Qui sont les 54 bénéficiaires de la « pension nazie » en France? Paris interroge Berlin
Qui sont les Français ayant perçu une pension de l’Allemagne, pour avoir collaboré avec le régime nazi? Une question prégnante depuis que le ministère du Travail allemand a révélé vendredi que plus de 2000 personnes, dont 54 en France, en avaient bénéficié.
Paris a demandé à Berlin d’expliciter le profil des bénéficiaires en France de pensions versées par l’Allemagne au titre de la guerre de 1939-45 et dont le versement fait polémique. Les députés belges ont voté le 19 février une résolution visant à mettre fin au versement par Berlin de telles pensions, accordées selon eux à des collaborateurs belges du régime nazi. L’affaire fait depuis grand bruit, 2.000 personnes étant concernées au total dans le monde, dont 54 en France, en vertu d’une loi allemande de 1951 qui permet aux victimes de guerre allemandes de toucher une retraite complémentaire.
« Nous n’avions pas connaissance de cette pension. Sitôt informée, je me suis tournée vers les autorités allemandes pour en savoir plus, sur cette loi, sur ses critères de versement etc. », a relevé la secrétaire d’Etat auprès de la ministre française des Armées Geneviève Darrieussecq. La loi de 1951 ne concerne « que des victimes de guerre » et exclut des versements à « une personne qui aurait commis un crime de guerre », note-t-elle toutefois. « Et les autorités allemandes nous disent aussi qu’il n’y a pas de cas de collaborateurs volontaires » parmi les bénéficiaires, ajoute-t-elle, en soulignant que « chaque demande est soumise à vérification ».
Il reste aussi à établir si les 54 bénéficiaires recensés en France sont des Français ou des étrangers résidant en France, fait valoir la secrétaire d’Etat. En attendant ces éclaircissements, Geneviève Darrieussecq a mis en garde contre tout « raccourci » et toute « polémique », en appelant à « un peu de retenue ». Elle a aussi promis « toute la transparence » dans les « investigations » en cours. « Cette loi est appliquée depuis 68 ans. Je crois donc qu’on peut prendre encore quelques jours pour déterminer sereinement avec les autorités allemandes ce qu’il en est: évitons de parler sans savoir », a-t-elle dit.

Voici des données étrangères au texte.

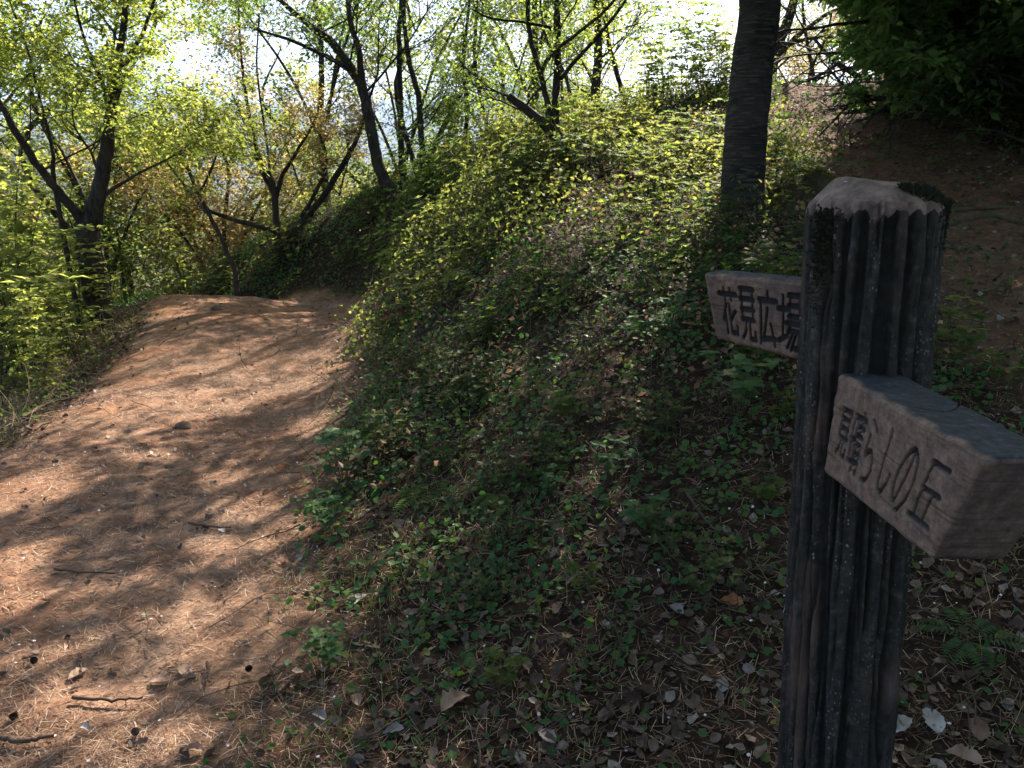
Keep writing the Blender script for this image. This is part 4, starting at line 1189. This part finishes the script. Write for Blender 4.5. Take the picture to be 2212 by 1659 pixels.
for k in range(46):
    y = rng.uniform(11.4, 13.8); x = rng.uniform(-5.4, -.8)
    if k % 3 == 0: x, y = rng.uniform(-1.5, -.7), rng.uniform(9.6, 11.3)
    if not ok_veg(x, y): continue
    kd = ['azalea', 'tangle', 'azalea', 'sapling'][int(rng.integers(4))]
    lab = {'azalea': 'low dense shrub', 'tangle': 'reddish dry brush', 'sapling': 'thin leafy sapling'}[kd] + (' near the foot of the bent tree on the bank' if x > -2.6 and y > 12.2 else ' on the dark bank face below the bent tree' if x > -2.6 else ' under the many-stemmed tree' if y > 12.6 else ' on the bank nose beyond the path crest')
    shrub(kd, x, y, rng.uniform(1.0, 1.7) * (.5 if kd == 'sapling' else 1), 'bank_shrub', lab, 'shrub', lab, ['leaf_mid', 'leaf_azalea', 'leaf_spring'][k % 3])

# hand placed, tell-apart plants
for (u, v, kd, s, lm, lab) in [
    (1590, 905, 'broad', .95, 'leaf_cover', 'pale green broad-leaved plant on the slope, just left of the post below the left arm'),
    (1640, 690 + 130, 'broad', .8, 'leaf_mid', 'leafy plant directly under the left direction arm'),
    (2060, 800, 'broad', 1.0, 'leaf_mid', 'bright leafy plant right of the post, above the near arm'),
    (2160, 850, 'broad', .9, 'leaf_mid', 'leafy plant behind the top face of the near arm'),
    (2030, 740, 'broad', .75, 'leaf_yellow', 'small yellow-green plant touching the right side of the post'),
    (1385, 1155, 'broad', .55, 'leaf_cover', 'five-leaved pale plant low on the shaded slope'),
    (1265, 1290, 'broad', .38, 'leaf_mid', 'small bright green sprig beside a long bent twig'),
    (1085, 1500, 'broad', .42, 'leaf_mid', 'small four-leaved green plant among dead leaves near the bottom'),
    (1440, 740, 'broad', .8, 'leaf_cover', 'grey-green leafy clump left of the left direction arm'),
    (1010, 655, 'broad', .9, 'leaf_yellow', 'bright round-leaved plant above the path edge'),
    (1225, 390, 'broad', 1.5, 'leaf_mid', 'large round-leaved plant at the foot of the forked tree'),
    (920, 1080, 'fern', .55, 'leaf_mid', 'small fern on the shaded slope beside the path'),
    (1080, 1075, 'fern', .6, 'leaf_mid', 'dark fern in the middle of the shaded slope'),
    (2130, 235, 'fern', 2.2, 'leaf_dark', 'large fern hanging on the dark right bank below the trunk'),
    (2090, 1400, 'fern', .5, 'leaf_dark', 'dim fern in the deep shade right of the post'),
    (700, 1115, 'broad', .3, 'leaf_yellow', 'tiny bright green plant at the right edge of the lower path')]:
    p_ = hit(u, v)
    shrub(kd, p_[0], p_[1], s, 'fern' if kd == 'fern' else 'leafy_plant', lab, 'fern' if kd == 'fern' else 'plant', None, lm)
p_ = hit(1730, 360)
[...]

Le chef de file de La France insoumise (gauche radicale), Jean-Luc Mélenchon, a déclaré vouloir faire « interdire » en France le versement d’indemnités « pour services rendus à l’occupant nazi ».

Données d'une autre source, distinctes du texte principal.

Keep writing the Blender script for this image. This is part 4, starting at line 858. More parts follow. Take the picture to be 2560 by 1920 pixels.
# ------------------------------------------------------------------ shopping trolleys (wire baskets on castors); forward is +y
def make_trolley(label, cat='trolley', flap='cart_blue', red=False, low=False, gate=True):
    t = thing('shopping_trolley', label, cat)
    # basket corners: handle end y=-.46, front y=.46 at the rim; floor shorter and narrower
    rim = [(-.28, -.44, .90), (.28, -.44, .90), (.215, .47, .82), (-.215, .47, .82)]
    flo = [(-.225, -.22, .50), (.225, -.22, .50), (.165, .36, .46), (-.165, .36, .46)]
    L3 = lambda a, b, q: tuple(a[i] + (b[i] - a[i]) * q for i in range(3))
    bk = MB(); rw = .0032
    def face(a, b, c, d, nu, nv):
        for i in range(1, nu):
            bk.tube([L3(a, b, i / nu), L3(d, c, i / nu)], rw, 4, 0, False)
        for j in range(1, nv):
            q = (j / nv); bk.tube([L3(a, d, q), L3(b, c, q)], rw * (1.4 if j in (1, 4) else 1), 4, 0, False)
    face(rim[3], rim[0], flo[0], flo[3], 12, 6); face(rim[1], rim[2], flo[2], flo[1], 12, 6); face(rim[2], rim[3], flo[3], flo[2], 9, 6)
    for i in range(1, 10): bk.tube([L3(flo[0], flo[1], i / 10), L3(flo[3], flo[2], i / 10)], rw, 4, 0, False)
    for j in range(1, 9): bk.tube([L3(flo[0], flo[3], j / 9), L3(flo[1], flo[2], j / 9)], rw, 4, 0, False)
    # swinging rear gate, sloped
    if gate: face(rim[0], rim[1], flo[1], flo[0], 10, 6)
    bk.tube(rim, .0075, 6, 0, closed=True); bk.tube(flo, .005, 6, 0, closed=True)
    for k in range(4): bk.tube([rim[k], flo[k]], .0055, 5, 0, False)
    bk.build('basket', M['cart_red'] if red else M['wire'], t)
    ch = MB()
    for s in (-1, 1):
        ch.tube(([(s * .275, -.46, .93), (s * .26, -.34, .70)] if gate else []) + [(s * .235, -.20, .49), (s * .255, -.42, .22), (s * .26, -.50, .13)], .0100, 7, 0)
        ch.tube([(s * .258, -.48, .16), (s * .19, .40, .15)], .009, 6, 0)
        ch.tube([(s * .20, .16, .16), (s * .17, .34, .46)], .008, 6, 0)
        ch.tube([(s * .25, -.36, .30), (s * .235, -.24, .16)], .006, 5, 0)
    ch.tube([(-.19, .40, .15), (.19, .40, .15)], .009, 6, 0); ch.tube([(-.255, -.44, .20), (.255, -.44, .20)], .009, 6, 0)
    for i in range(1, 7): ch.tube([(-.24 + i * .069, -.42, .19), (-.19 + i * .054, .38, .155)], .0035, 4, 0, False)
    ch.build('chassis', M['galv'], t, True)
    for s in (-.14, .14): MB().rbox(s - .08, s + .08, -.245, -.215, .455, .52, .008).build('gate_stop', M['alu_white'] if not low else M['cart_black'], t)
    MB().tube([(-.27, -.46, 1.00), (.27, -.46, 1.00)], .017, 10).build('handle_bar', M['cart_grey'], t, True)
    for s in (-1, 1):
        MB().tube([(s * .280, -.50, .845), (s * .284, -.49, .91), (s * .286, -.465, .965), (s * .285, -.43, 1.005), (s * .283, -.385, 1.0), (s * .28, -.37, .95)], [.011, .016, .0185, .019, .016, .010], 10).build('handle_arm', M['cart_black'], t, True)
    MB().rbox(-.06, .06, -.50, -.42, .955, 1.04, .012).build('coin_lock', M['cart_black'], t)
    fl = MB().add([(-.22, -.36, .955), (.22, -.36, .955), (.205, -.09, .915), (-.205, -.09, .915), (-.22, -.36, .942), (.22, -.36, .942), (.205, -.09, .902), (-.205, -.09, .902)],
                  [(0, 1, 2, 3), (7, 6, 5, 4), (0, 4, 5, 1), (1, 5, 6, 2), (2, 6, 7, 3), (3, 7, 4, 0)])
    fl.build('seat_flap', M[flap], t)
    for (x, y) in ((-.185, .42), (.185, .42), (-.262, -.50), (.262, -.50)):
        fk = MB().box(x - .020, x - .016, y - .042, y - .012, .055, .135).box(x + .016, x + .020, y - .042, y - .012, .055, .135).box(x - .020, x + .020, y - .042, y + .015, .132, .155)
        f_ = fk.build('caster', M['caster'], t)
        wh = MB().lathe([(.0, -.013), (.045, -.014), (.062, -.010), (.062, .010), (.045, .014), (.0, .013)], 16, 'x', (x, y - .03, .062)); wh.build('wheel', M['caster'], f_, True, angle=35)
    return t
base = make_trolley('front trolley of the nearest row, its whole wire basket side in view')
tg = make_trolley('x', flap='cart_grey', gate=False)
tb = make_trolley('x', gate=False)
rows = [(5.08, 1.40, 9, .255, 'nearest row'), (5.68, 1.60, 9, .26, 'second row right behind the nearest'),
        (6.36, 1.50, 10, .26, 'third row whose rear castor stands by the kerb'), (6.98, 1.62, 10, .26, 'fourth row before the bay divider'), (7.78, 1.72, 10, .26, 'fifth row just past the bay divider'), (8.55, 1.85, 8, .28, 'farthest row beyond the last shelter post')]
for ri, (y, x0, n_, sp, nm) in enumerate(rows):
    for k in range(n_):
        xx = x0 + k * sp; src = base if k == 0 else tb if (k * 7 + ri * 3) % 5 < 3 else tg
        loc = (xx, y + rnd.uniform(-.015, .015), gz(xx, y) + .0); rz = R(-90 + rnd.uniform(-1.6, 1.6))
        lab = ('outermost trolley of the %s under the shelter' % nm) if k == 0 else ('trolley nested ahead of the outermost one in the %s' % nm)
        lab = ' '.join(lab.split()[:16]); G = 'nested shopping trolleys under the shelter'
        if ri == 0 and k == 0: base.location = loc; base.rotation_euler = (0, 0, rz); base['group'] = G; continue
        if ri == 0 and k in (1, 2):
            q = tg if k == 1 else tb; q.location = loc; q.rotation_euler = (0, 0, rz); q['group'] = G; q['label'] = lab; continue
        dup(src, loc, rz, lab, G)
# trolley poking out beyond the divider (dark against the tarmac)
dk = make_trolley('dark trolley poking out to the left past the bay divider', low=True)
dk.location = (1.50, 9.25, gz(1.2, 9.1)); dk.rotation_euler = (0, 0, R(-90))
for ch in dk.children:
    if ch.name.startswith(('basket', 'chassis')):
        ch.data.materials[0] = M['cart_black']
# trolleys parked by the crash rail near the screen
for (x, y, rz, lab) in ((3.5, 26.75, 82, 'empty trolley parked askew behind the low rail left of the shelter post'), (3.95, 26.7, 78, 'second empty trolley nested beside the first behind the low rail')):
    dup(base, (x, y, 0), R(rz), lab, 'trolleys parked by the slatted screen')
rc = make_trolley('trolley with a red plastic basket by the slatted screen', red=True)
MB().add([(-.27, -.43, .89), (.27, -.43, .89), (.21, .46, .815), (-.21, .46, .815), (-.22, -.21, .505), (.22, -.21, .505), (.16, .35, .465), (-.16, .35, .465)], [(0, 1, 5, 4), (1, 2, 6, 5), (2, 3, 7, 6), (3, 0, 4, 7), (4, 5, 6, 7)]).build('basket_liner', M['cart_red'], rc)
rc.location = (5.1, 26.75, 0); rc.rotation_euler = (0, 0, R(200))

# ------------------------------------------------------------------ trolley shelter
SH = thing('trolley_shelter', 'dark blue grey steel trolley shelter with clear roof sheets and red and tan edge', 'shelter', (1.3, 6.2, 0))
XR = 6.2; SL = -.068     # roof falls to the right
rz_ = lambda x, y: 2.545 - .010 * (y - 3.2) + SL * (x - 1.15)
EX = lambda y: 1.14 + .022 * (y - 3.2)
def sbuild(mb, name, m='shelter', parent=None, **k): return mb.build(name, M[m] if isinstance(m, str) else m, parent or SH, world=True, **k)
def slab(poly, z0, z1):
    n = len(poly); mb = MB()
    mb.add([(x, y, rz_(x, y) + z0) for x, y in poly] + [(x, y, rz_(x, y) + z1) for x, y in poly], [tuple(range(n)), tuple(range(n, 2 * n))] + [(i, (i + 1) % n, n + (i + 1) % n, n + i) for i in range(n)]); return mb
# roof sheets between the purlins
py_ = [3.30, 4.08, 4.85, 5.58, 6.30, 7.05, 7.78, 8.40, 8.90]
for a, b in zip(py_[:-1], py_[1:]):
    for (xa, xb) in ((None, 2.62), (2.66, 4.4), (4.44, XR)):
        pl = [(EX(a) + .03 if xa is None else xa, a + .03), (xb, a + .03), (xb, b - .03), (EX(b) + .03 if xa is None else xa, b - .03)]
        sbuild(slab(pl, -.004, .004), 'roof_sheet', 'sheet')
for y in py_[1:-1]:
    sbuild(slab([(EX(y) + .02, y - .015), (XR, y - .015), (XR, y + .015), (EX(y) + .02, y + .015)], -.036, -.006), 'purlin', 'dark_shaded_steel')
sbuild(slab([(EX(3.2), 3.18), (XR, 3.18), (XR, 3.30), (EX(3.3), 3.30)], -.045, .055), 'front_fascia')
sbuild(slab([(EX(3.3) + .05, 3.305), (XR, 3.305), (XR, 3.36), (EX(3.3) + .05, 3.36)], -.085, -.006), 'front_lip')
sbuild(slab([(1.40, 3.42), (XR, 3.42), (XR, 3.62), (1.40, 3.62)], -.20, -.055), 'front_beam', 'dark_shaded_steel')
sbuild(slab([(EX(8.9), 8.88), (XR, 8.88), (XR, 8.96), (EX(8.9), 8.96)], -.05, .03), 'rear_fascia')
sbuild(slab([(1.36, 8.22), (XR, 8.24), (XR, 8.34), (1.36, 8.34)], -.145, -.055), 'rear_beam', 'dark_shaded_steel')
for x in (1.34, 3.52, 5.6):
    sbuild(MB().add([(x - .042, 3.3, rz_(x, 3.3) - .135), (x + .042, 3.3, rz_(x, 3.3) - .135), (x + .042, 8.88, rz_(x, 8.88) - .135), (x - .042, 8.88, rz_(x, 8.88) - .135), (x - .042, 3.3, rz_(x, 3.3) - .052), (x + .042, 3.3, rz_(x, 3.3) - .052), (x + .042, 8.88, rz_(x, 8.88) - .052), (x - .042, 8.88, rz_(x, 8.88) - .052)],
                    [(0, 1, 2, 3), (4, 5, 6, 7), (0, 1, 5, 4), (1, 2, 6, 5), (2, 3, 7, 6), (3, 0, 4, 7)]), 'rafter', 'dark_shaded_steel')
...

2.033 personnes dont 54 Français ont touché « la pension de Hitler » en février
Cette pension a vu le jour en 1950 et devait initialement bénéficier au victimes de la Seconde guerre mondiale, civiles ou militaires, y compris d’anciens soldats enrôlés de gré ou de force dans la Wehrmacht. Les anciens SS, gardiens de camp de concentration ou personnes condamnées pour des crimes de guerre, sont censés être exclus. Mais le dispositif a pu être contourné et bénéficier à des personnes qui n’auraient pas dû y être éligibles, comme l’avait souligné en 2017, sans réaction à l’époque, l’élu Vert Volker Beck.

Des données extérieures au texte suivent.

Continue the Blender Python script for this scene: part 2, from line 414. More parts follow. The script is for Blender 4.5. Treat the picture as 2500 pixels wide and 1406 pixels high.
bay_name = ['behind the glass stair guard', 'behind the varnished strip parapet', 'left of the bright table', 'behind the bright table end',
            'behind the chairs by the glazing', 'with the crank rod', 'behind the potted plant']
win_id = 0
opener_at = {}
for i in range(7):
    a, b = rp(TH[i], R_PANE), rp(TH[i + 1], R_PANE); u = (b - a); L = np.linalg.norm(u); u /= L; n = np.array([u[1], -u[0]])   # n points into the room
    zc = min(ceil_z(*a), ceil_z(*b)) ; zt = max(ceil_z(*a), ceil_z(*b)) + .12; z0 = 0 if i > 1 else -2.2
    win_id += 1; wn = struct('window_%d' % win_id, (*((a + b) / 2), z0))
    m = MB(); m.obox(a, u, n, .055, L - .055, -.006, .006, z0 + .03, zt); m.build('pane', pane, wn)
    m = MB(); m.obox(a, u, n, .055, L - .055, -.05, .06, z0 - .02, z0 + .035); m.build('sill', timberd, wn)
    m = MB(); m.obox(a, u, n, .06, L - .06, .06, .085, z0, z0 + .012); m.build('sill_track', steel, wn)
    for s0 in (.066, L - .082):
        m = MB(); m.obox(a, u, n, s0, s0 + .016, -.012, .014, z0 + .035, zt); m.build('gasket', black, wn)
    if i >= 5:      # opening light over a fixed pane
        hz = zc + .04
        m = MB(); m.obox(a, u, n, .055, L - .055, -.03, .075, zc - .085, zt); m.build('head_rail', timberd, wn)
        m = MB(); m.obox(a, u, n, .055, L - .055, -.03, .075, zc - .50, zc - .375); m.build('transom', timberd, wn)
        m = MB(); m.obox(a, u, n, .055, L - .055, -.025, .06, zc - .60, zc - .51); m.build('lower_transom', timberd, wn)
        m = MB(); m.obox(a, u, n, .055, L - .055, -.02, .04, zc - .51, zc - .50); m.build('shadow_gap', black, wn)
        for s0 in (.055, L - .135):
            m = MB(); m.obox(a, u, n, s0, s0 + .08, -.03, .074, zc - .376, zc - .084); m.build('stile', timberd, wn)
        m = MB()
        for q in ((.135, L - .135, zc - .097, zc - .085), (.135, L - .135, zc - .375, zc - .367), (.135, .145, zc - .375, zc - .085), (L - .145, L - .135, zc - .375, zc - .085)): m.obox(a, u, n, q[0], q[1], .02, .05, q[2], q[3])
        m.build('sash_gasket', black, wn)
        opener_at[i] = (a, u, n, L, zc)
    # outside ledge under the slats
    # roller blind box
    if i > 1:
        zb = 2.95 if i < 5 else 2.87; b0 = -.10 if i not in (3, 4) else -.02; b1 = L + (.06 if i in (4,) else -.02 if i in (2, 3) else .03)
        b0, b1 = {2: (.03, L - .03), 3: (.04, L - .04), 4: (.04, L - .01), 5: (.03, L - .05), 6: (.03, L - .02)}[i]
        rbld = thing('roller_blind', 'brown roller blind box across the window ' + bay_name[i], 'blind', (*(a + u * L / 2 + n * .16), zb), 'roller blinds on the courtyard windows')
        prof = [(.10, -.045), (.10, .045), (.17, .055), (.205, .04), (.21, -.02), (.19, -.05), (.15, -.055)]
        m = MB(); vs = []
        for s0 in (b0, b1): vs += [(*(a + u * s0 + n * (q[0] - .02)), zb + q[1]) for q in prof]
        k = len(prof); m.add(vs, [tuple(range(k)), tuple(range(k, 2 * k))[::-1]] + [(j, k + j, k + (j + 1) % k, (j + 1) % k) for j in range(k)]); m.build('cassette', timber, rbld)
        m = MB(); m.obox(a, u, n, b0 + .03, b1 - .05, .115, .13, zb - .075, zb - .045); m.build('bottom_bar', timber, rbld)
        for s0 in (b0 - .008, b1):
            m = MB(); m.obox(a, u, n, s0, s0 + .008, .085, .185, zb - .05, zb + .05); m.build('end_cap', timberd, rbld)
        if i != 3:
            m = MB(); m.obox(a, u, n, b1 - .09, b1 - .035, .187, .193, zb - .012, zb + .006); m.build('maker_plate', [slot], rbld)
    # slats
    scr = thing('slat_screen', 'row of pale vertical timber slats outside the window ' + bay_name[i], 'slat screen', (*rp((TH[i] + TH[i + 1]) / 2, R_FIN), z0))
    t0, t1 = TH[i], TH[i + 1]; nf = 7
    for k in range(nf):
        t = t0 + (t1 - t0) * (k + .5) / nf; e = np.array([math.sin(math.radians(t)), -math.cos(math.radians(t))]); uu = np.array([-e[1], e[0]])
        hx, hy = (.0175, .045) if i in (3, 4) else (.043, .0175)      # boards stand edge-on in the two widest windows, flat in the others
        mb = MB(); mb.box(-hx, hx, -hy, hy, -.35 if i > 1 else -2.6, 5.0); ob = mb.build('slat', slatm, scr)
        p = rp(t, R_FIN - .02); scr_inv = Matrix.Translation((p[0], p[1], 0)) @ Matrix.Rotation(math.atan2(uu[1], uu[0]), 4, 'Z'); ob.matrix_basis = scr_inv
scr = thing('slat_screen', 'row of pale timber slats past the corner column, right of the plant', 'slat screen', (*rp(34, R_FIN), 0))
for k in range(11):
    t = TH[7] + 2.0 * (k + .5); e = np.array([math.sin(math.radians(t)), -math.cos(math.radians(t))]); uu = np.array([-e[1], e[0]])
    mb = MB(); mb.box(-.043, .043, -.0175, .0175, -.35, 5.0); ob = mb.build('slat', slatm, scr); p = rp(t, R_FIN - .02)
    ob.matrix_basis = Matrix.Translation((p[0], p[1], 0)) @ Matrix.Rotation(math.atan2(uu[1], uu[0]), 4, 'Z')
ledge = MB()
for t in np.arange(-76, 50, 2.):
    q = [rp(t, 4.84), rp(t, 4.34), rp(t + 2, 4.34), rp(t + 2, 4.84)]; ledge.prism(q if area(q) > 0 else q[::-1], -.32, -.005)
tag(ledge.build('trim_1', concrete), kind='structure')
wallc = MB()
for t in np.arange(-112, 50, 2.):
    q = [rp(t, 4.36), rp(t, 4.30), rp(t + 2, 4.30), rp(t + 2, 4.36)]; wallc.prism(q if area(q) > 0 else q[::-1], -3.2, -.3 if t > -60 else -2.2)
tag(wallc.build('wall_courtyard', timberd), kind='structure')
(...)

Au total, quelque 2.033 personnes, dont 435 de nationalité allemande, ont touché en février ce que Bild, le quotidien le plus lu d’Allemagne, a baptisé « la pension de Hitler ». Elle peut s’élever jusqu’à 1.300 euros. Combien de personnes au total ont pu toucher cet argent depuis la création de cette pension? Le gouvernement allemand affirme ne pas le savoir et se retranche derrière la protection des données personnelles pour ne dévoiler ni identité ni profil des allocataires. Et une suppression de cette pension, affirme à l’AFP le ministère du Travail et des Affaires sociales, n’est pas à l’ordre du jour.
Les bénéficiaires, allemands ou étrangers, sont répartis dans le monde entier, même si une nette majorité (1.532) vit en Europe. Le pays le plus représenté est la Pologne, avec 573 pensionnaires, selon des chiffres transmis par le ministère du Travail. Parmi eux, pas de trace d’ancien bourreau, assure l’ambassade allemande à Varsovie, qui garantit que chaque dossier a fait l’objet d’un examen attentif. Quelque 54 personnes la perçoivent en France, 34 en Grande-Bretagne, 71 en Croatie ou 48 en Hongrie. Le montant total de cette prestation controversée atteint chaque mois 787.740 euros.